Restate the opening lines of the material below word for word, stopping after the line that contains "COL = scene.collection".

┄┄┄┄┄┄

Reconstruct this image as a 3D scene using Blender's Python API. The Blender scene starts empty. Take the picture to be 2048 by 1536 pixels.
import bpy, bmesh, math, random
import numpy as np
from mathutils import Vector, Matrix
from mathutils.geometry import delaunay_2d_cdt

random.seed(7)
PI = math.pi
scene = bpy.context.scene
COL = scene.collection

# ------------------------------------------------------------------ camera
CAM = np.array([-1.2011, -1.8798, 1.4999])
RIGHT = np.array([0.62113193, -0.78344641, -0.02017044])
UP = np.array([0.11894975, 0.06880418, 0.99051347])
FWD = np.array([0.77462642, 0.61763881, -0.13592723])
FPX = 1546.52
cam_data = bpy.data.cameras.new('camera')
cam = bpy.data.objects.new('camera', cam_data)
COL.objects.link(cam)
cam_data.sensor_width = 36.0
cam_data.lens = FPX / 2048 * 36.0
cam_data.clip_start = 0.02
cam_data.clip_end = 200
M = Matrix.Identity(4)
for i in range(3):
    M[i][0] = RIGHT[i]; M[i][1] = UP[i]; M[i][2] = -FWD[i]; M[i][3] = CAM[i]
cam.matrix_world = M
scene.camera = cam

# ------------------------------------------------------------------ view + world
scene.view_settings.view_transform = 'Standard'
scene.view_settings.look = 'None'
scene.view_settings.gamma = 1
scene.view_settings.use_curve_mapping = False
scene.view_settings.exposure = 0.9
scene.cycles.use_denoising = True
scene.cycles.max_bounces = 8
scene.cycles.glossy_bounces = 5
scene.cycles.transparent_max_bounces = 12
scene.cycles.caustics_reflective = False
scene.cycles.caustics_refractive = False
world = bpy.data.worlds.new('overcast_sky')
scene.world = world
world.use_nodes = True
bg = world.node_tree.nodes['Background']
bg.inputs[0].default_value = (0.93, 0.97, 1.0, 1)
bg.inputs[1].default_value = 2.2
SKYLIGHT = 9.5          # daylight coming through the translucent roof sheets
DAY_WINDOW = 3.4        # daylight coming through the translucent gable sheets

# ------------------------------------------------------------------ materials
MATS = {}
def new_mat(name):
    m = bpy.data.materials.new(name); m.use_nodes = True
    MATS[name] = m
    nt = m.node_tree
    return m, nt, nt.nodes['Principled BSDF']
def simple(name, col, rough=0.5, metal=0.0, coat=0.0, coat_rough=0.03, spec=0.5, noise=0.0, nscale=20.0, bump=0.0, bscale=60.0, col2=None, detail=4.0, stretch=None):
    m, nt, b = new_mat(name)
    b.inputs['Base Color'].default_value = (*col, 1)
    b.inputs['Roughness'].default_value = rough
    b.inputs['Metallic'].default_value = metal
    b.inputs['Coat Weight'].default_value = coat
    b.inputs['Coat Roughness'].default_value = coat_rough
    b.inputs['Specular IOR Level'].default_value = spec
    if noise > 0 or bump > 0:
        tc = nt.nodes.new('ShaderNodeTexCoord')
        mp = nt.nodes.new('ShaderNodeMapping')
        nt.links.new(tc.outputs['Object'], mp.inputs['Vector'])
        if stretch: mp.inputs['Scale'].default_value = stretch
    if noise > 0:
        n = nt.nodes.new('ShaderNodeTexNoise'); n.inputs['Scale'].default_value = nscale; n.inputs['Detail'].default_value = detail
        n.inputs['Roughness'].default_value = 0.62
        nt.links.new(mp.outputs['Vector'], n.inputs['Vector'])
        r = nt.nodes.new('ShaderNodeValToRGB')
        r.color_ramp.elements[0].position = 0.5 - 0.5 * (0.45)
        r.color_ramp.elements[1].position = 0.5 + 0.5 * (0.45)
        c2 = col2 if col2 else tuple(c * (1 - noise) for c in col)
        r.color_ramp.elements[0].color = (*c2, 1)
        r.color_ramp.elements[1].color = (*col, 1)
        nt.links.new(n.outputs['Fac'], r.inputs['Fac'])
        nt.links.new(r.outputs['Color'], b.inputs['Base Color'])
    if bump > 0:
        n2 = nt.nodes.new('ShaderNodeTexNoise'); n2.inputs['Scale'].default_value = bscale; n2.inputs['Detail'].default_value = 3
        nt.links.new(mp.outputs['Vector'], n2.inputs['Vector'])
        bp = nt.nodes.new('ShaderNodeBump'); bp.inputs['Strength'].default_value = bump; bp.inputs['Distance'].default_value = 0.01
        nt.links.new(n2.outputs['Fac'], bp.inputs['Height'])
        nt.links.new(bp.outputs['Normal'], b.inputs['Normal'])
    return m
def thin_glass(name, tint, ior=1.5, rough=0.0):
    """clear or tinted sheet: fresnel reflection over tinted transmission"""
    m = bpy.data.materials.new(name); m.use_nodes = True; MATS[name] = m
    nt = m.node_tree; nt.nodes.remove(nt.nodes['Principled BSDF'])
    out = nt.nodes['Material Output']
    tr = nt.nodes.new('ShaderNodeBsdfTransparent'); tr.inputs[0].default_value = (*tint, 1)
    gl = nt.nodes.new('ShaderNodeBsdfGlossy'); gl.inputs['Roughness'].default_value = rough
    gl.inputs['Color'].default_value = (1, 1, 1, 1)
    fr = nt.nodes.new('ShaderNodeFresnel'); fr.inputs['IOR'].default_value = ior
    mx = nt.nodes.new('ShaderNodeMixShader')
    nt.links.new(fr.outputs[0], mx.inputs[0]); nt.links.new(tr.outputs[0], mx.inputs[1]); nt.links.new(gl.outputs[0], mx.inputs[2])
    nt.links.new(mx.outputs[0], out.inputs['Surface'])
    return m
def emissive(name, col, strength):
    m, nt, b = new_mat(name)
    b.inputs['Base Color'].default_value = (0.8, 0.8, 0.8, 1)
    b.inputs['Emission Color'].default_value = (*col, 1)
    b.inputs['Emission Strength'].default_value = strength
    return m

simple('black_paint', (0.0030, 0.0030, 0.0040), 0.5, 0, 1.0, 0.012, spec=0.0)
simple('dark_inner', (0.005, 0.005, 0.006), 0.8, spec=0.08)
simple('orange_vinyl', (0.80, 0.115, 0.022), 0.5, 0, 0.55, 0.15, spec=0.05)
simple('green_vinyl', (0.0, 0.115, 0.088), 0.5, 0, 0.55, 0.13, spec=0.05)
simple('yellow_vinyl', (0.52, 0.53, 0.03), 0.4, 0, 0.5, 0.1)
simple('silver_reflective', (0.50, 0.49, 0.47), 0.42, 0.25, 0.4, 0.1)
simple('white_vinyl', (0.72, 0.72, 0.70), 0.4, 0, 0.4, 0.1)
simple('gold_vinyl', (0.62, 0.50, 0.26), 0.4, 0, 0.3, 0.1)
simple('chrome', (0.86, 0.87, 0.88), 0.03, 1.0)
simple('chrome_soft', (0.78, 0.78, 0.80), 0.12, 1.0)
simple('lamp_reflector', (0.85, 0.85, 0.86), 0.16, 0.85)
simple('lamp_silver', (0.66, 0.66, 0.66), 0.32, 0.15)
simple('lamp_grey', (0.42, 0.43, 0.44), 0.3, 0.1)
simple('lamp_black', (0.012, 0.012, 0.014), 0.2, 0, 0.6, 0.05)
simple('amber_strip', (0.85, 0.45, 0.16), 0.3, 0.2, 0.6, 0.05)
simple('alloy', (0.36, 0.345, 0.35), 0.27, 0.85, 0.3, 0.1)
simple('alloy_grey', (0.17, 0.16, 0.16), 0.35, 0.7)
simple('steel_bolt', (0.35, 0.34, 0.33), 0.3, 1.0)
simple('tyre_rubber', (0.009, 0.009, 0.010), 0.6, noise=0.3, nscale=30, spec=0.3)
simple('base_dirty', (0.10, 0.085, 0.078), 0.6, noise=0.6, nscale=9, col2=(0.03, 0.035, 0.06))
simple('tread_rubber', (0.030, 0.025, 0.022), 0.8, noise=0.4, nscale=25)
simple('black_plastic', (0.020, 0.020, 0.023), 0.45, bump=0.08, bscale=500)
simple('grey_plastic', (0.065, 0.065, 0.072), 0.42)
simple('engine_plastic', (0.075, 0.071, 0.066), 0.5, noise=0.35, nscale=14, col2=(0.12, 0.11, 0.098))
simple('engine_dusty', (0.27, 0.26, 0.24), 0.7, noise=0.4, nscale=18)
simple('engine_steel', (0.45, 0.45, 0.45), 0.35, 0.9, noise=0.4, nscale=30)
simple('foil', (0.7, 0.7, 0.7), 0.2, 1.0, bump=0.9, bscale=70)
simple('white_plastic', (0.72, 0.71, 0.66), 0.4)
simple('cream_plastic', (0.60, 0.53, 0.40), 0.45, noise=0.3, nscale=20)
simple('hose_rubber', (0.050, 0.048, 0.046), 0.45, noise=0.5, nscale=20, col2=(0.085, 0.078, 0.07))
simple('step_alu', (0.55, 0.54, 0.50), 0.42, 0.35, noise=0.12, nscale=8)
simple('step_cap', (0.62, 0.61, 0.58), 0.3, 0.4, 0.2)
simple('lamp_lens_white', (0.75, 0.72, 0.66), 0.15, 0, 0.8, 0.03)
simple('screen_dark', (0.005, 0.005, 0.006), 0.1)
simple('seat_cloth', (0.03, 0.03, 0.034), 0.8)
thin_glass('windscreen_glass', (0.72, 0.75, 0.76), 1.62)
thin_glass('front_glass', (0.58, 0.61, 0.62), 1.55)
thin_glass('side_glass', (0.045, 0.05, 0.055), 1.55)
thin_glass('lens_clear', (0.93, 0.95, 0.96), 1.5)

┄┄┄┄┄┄

● The solution:
Reconstruct this image as a 3D scene using Blender's Python API. The Blender scene starts empty. Take the picture to be 2048 by 1536 pixels.
import bpy, bmesh, math, random
import numpy as np
from mathutils import Vector, Matrix
from mathutils.geometry import delaunay_2d_cdt

random.seed(7)
PI = math.pi
scene = bpy.context.scene
COL = scene.collection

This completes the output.